Could the lines from the start of the data through the line with "cr_ = npmesh('crown', v, f, [M_['treeleaf']], m);" be set down exactly, with no pictures among them?

** START Information supplied **

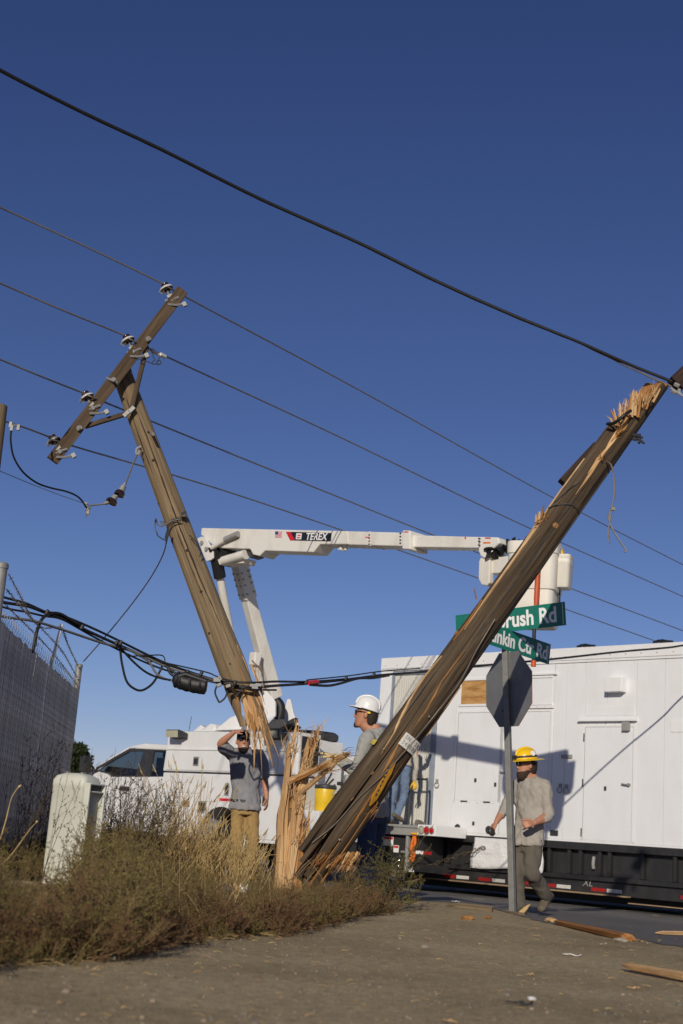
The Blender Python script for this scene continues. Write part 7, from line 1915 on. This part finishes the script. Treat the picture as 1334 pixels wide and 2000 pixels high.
prop(npmesh('dead_stalks', v, f, [M_['stalk']], m), 'dark dead weed stalks sticking up around the pedestal', 'weeds', kind='stuff')
for k, (pts, lab) in enumerate([([(0, 1640, 8.6), (12, 1600, 8.7), (22, 1560, 8.7), (34, 1540, 8.7), (38, 1536, 8.7)], 'thin bent tan stalk with a seed tip at the left edge'), ([(2, 1690, 7.6), (20, 1672, 7.7), (44, 1640, 7.8), (60, 1618, 7.9), (72, 1605, 8.0)], 'pale stalk lying slanted over the weeds at the left edge')]):
    m = MB(); q = crom([P(*p) for p in pts], 6); m.tube(q, list(np.linspace(0.0038, 0.0022, len(q))), 6)
    m.lathe([(0, -0.014), (0.007, -0.006), (0.008, 0.004), (0.003, 0.014), (0, 0.016)], align(q[-1], q[-1] - q[-2]), 8)
    prop(m.build('dry_stalk', M_['straw'], None, smooth=60), lab, 'stalk')
# weed stems in front of the pedestal
# tree behind the fence
tr = thing('distant_tree', 'dark green tree far behind the fence corner', 'tree', V((P(134, 1560, 60).x, 60, -0.2)))
tb = P(132, 1560, 60)
MB().tube([V((0, 0, 0)), V((0.1, 0, 1.6)), V((0.0, 0.1, 3.0))], [0.22, 0.16, 0.07], 8).build('trunk', M_['twig'], tr)
nl = 5200; a = rs_.uniform(0, 2 * math.pi, nl); rr = rs_.uniform(0.2, 1, nl) ** 0.5; zz_ = rs_.uniform(0.5, 4.0, nl); R_ = 0.85 * np.sin(np.clip((zz_ - 0.2) / 4.0, 0, 1) * math.pi) ** 0.6 * (1 + 0.25 * np.sin(a * 3 + zz_ * 2))
P0 = np.stack([np.cos(a) * rr * R_, np.sin(a) * rr * R_, zz_], 1); tq = Tris(); tq.leaves(P0, rs_.normal(size=(nl, 3)), 0.22, 0.07, 0, rs_); v, f, m = tq.get()
M_['treeleaf'] = leafmat('dark_tree_leaves', [(0.3, (0.022, 0.036, 0.014)), (0.6, (0.05, 0.07, 0.026)), (0.8, (0.08, 0.095, 0.04))], 0.9)
cr_ = npmesh('crown', v, f, [M_['treeleaf']], m); cr_.parent = tr

# ================================================================ small things on the ground
# pebbles
ico = bmesh.new(); bmesh.ops.create_icosphere(ico, subdivisions=1, radius=1); iv = np.array([p.co[:] for p in ico.verts]); fi = np.array([[q.index for q in p.verts] for p in ico.faces]); ico.free()
N = 5200
y = 3.9 + 11.0 * rs_.rand(N) ** 1.7; x = rs_.uniform(-0.30, 0.30, N) * y * 1.05
sz = np.exp(rs_.normal(-5.75, 0.5, N)); sz = np.clip(sz, 0.0018, 0.014)
Vs, Fs, Mi = [], [], []; n = 0
for i in range(N):
    if y[i] > front_y(x[i]) + 0.2 and x[i] < 0.9: continue
    s = sz[i] * np.array([rs_.uniform(0.7, 1.4), rs_.uniform(0.7, 1.4), rs_.uniform(0.45, 0.8)])
    v = iv * (1 + rs_.normal(size=(len(iv), 1)) * 0.16) * s + np.array([x[i], y[i], hz(x[i], y[i]) + sz[i] * 0.2])
    Vs.append(v); Fs.append(fi + n); Mi.append(np.full(len(fi), rs_.choice(3, p=[0.5, 0.46, 0.04]))); n += len(v)
M_['peb1'] = plain('grey_pebble', (0.17, 0.15, 0.13), 0.9, var=0.3, scale=8); M_['peb2'] = plain('brown_pebble', (0.27, 0.21, 0.15), 0.9, var=0.3, scale=8); M_['peb3'] = plain('pale_pebble', (0.33, 0.29, 0.23), 0.85, var=0.25, scale=8)
prop(npmesh('pebbles', np.concatenate(Vs), np.concatenate(Fs), [M_['peb1'], M_['peb2'], M_['peb3']], np.concatenate(Mi)), 'small stones scattered over the gravel', 'pebbles', kind='stuff')
# straw bits and chips too many to count
Vs, Fs, Mi = [], [], []; n = 0; t = Tris()
for i in range(900):
    if i < 520:
        x = rs_.uniform(-2.2, 0.9); yy = front_y(x) - abs(rs_.normal()) * 0.16 - 0.0
    else:
        yy = 4.2 + 8 * rs_.rand() ** 1.4; x = rs_.uniform(-0.28, 0.30) * yy
    if yy < 4: continue
    L_ = rs_.uniform(0.02, 0.12) if i < 520 else rs_.uniform(0.012, 0.05); a = rs_.uniform(0, math.pi); d = np.array([math.cos(a), math.sin(a), rs_.normal() * 0.08]); p = np.array([x, yy, hz(x, yy) + 0.006 + 0.012 * rs_.rand() * (i < 520)])
    t.path(np.array([p, p + d * L_ / 2 + np.array([0, 0, 0.004]), p + d * L_]), rs_.uniform(0.0012, 0.003), 0.001, 0 if rs_.rand() < 0.8 else 1)
v, f, m = t.get()
prop(npmesh('straw_litter', v, f, [M_['straw'], M_['fresh']], m), 'bits of straw and wood chips littering the gravel', 'litter', kind='stuff')
def gp(px, py, dz=0.0):
    z = 0.0
    for _ in range(6):
        x, y_ = gy(px, py, z + dz); z = hz(x, y_)
    return V((x, y_, z + dz))
def board(px0, py0, px1, py1, w0, w1, th, mat, name, lab, cat, seed, tip=0.05, lift=0.02):
    a, b = gp(px0, py0, lift), gp(px1, py1, lift)
    o = shard(None, a, b, w0, w1, th, mat, seed, name=name, tip=tip, nz=12)
    return prop(o, lab, cat)
board(1345, 1908, 1214, 1884, 0.075, 0.06, 0.05, M_['fresh'], 'split_board', 'large pale split board running out of the right edge of the gravel', 'wood piece', 301, 0.10, 0.03)
board(1226, 1830, 1083, 1799, 0.12, 0.085, 0.07, M_['orangewood'], 'split_board', 'brown broken board at the gravel edge right of the sign post', 'wood piece', 302, 0.03, 0.03)
board(1350, 1824, 1280, 1822, 0.07, 0.05, 0.04, M_['fresh'], 'split_board', 'small pale board on the asphalt at the right edge', 'wood piece', 303, 0.1, 0.02)
board(1015, 1788, 800, 1758, 0.20, 0.14, 0.06, M_['pole_grey'], 'bark_slab', 'long flat weathered slab of pole wood lying left of the sign post', 'wood piece', 304, 0.15, 0.0)
board(962, 1776, 870, 1762, 0.14, 0.10, 0.05, M_['pole_grey'], 'bark_slab', 'shorter grey slab behind the long flat slab', 'wood piece', 305, 0.2, 0.02)
board(778, 1722, 862, 1712, 0.045, 0.02, 0.03, M_['fresh'], 'long_splinter', 'long pale splinter jutting over the road past the green bush', 'splinter', 306, 0.3, 0.10)
board(800, 1718, 850, 1716, 0.03, 0.02, 0.02, M_['orangewood'], 'long_splinter', 'short orange splinter under the long pale splinter', 'splinter', 307, 0.3, 0.07)
tw_ = MB(); a = gp(1010, 1790, 0.0)
o = shard(None, P(1013, 1788, 13.9), P(1036, 1766, 13.9), 0.05, 0.03, 0.02, M_['straw'], 308, name='upright_splinter', tip=0.2); prop(o, 'forked straw coloured splinter standing at the foot of the sign post', 'splinter')
for k, (x, y_, s, mat, nm, lab, cat) in enumerate([(915, 1793, 0.040, 'orangewood', 'wood_chunk', 'orange wood chunk on the gravel below the long slab', 'wood chunk'), (953, 1792, 0.028, 'orangewood', 'wood_chunk', 'small orange wood chip right of the orange chunk', 'wood chunk'), (1076, 1797, 0.05, 'fresh', 'wood_chunk', 'yellow wood lump at the left end of the brown board', 'wood chunk'),
    (1212, 1836, 0.035, 'peb3', 'stone', 'pale stone touching the right end of the brown board', 'stone'), (832, 1850, 0.022, 'peb3', 'stone', 'pale stone alone in the middle of the gravel', 'stone'), (1039, 1950, 0.016, 'paper', 'stone', 'whitish pebble in the near gravel below the middle', 'stone'), (217, 1870, 0.014, 'paper', 'stone', 'pale pebble at the foot of the russet weeds', 'stone')]):
    p = gp(x, y_, s * 0.35); rg3 = random.Random(k)
    bm = bmesh.new(); bmesh.ops.create_icosphere(bm, subdivisions=2, radius=1)
    for v_ in bm.verts: v_.co = V((v_.co.x * 1.5, v_.co.y, v_.co.z * 0.55)) * s * (1 + 0.35 * noise.noise(v_.co * 1.7 + V((k * 5, 0, 0))))
    me = bpy.data.meshes.new(nm); bm.to_mesh(me); bm.free(); me.materials.append(M_[mat])
    o = bpy.data.objects.new(nm, me); COL.objects.link(o); o.location = p; o.rotation_euler = (0, 0, k); prop(o, lab, cat)
def scrap(px, py, w_, l_, mat, nm, lab, cat, seed, rot):
    p = gp(px, py, 0.012); vs = []; fs = []; n_ = 6
    for j in range(3):
        for i in range(n_): vs.append((lerp(-l_, l_, i / (n_ - 1)) , (j - 1) * w_ * (0.6 + 0.5 * noise.noise(V((i, j, seed)))), 0.014 * noise.noise(V((i * 0.9, j * 0.9, seed + 3)))))
    for j in range(2):
        for i in range(n_ - 1): q = j * n_ + i; fs.append((q, q + 1, q + n_ + 1, q + n_))
    o = MB().add(vs, fs).build(nm, M_[mat], None, smooth=60, M=Matrix.Translation(p) @ Matrix.Rotation(rot, 4, 'Z'))
    sm = o.modifiers.new('thickness', 'SOLIDIFY'); sm.thickness = 0.003
    prop(o, lab, cat)
scrap(1118, 1864, 0.022, 0.055, 'paper', 'paper_scrap', 'crumpled white paper scrap on the gravel at right', 'litter', 1, -0.5)
scrap(1014, 1957, 0.018, 0.050, 'dark', 'rubber_scrap', 'dark flat rubber scrap on the near gravel', 'litter', 2, -0.35)
scrap(890, 1760, 0.03, 0.045, 'paper', 'paper_scrap', 'small white scrap at the edge of the road by the long slab', 'litter', 3, 0.3)
scrap(878, 1992, 0.008, 0.035, 'fresh', 'wood_sliver', 'curved pale wood sliver at the bottom edge of the photo', 'splinter', 5, -0.9)
scrap(1035, 1902, 0.004, 0.02, 'fresh', 'wood_sliver', 'tiny pale sliver in the middle of the near gravel', 'splinter', 6, 0.0)
scrap(1238, 1928, 0.004, 0.03, 'fresh', 'wood_sliver', 'thin pale sliver below the large split board', 'splinter', 7, -0.1)
scrap(1246, 1836, 0.006, 0.04, 'fresh', 'wood_sliver', 'pale sliver on the asphalt edge right of the brown board', 'splinter', 8, -0.1)
bt_ = MB(); p = gp(432, 1772, 0.02)
o_ = thing('crumpled_wrapper', 'crumpled red, white and blue wrapper caught in the weeds below the stump', 'litter', P(448, 1738, 11.0))
for k, (dx, dz, mt_) in enumerate(((-0.05, 0.0, 'blue'), (0.03, 0.02, 'fresh'), (0.08, 0.015, 'paper'), (-0.1, -0.01, 'fresh'))):
    MB().loft([ell(V((dx + 0.02 * j, 0, dz + 0.02 * math.sin(j * 2 + k))), V((0, 0.02, 0.0)), V((0, 0, 0.026)), 8) for j in range(4)]).build('wrapper_fold', M_[mt_], o_, smooth=30)

make_texts()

** END Information supplied **

*Response to this task*
The Blender Python script for this scene continues. Write part 7, from line 1915 on. This part finishes the script. Treat the picture as 1334 pixels wide and 2000 pixels high.
prop(npmesh('dead_stalks', v, f, [M_['stalk']], m), 'dark dead weed stalks sticking up around the pedestal', 'weeds', kind='stuff')
for k, (pts, lab) in enumerate([([(0, 1640, 8.6), (12, 1600, 8.7), (22, 1560, 8.7), (34, 1540, 8.7), (38, 1536, 8.7)], 'thin bent tan stalk with a seed tip at the left edge'), ([(2, 1690, 7.6), (20, 1672, 7.7), (44, 1640, 7.8), (60, 1618, 7.9), (72, 1605, 8.0)], 'pale stalk lying slanted over the weeds at the left edge')]):
    m = MB(); q = crom([P(*p) for p in pts], 6); m.tube(q, list(np.linspace(0.0038, 0.0022, len(q))), 6)
    m.lathe([(0, -0.014), (0.007, -0.006), (0.008, 0.004), (0.003, 0.014), (0, 0.016)], align(q[-1], q[-1] - q[-2]), 8)
    prop(m.build('dry_stalk', M_['straw'], None, smooth=60), lab, 'stalk')
# weed stems in front of the pedestal
# tree behind the fence
tr = thing('distant_tree', 'dark green tree far behind the fence corner', 'tree', V((P(134, 1560, 60).x, 60, -0.2)))
tb = P(132, 1560, 60)
MB().tube([V((0, 0, 0)), V((0.1, 0, 1.6)), V((0.0, 0.1, 3.0))], [0.22, 0.16, 0.07], 8).build('trunk', M_['twig'], tr)
nl = 5200; a = rs_.uniform(0, 2 * math.pi, nl); rr = rs_.uniform(0.2, 1, nl) ** 0.5; zz_ = rs_.uniform(0.5, 4.0, nl); R_ = 0.85 * np.sin(np.clip((zz_ - 0.2) / 4.0, 0, 1) * math.pi) ** 0.6 * (1 + 0.25 * np.sin(a * 3 + zz_ * 2))
P0 = np.stack([np.cos(a) * rr * R_, np.sin(a) * rr * R_, zz_], 1); tq = Tris(); tq.leaves(P0, rs_.normal(size=(nl, 3)), 0.22, 0.07, 0, rs_); v, f, m = tq.get()
M_['treeleaf'] = leafmat('dark_tree_leaves', [(0.3, (0.022, 0.036, 0.014)), (0.6, (0.05, 0.07, 0.026)), (0.8, (0.08, 0.095, 0.04))], 0.9)
cr_ = npmesh('crown', v, f, [M_['treeleaf']], m); cr_.parent = tr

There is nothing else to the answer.